Ansonia Receives Grants For Olson Drive, Former Ansonia Copper & Brass

(Left to right) Ansonia Economic Development Director Sheila O'Malley, Mayor David Cassetti and corporation counsel John Marini inside Ansonia Copper and Brass in 2023.

ANSONIAThe Connecticut Department of Economic and Community Development (DECD) announced $4 million in grants last month for remediation of the Olson Drive property and assessment of the former Ansonia Copper & Brass complex.

Olson Drive

$3.8 million will go toward the removal of debris and contaminated soil on 31 – 165 Olson Drive, in preparation for the construction of a $15.5 million private multi-sports complex. According to Ansonia Economic Development Director Sheila O’Malley, about four to five feet of contaminated soil need to be removed and replaced before construction can begin. She says work will begin as soon as weather conditions allow.

The Primrose Companies, the property’s developer, is hoping to open the planned soccer field by November, with a 39,000-acre indoor soccer facility and 48,000-square foot all-sports training facility following next year. 

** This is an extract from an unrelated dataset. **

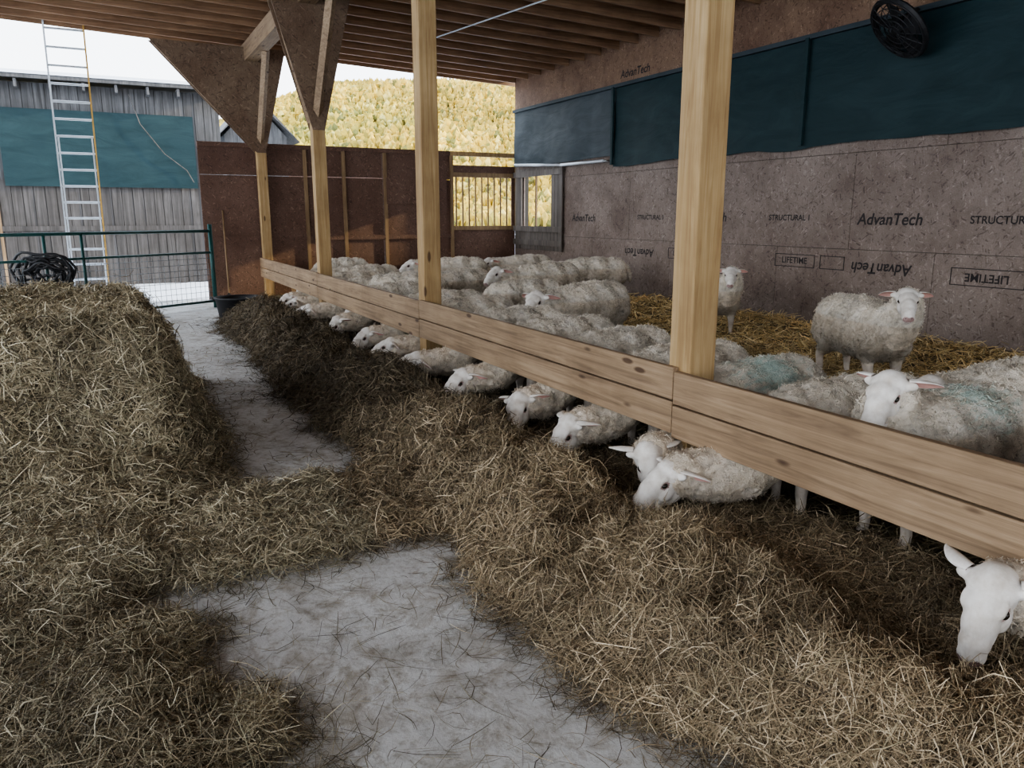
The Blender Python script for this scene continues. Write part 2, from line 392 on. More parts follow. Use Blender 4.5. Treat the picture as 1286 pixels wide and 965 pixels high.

John Guedes, the owner of The Primrose Companies, estimated that his company had invested between $17 and $18 million in the property (the grant announced in December 2023 put that number at $16.8 million).

Guedes said that, when his company purchased the site, they weren’t fully aware of its history or environmental conditions.

Beginning in 1962, the Olson Drive site was home to a federally owned apartment complex. The outdated buildings started coming down during Mayor James Della Volpe’s administration and continued under Mayor David Cassetti’s administration.

The Cassetti administration purchased the land from the Ansonia Housing Authority and sold it to Guedes for $510,000 in August 2022, a deal which included tax breaks over the next seventeen years.

The sports complex was originally supposed to open last year, but an environmental assessment revealed that the soil had been contaminated by the former subsidized housing and industrial waste from across the river. 

In addition, the assessment revealed that the planned foundations for the two sports buildings won’t work after the soil is replaced – they had to be redesigned.

We’re looking to expedite whatever needs to be done to get these facilities up and running,” Guedes told the Valley Indy. We should have had them up and running by now, but once we hit these issues, it’s been a slow process.”

Ansonia Copper & Brass

The remaining $200,000 of the DECD grant will go toward assessment on the Ansonia Copper & Brass complex located at 75 Liberty St. and 7 Riverside Drive. The assessment will include underground and soil testing, as well as a determination of the costs of demolishing the dilapidated buildings on the site.

The city is in the process of foreclosing on the property for back taxes.

Assessment can start right away, whether we take title to the property or we don’t,” O’Malley said.

Demolition and remediation may open the site, which has not been used since its closing in 2013, to new development, a longstanding priority of the Cassetti administration.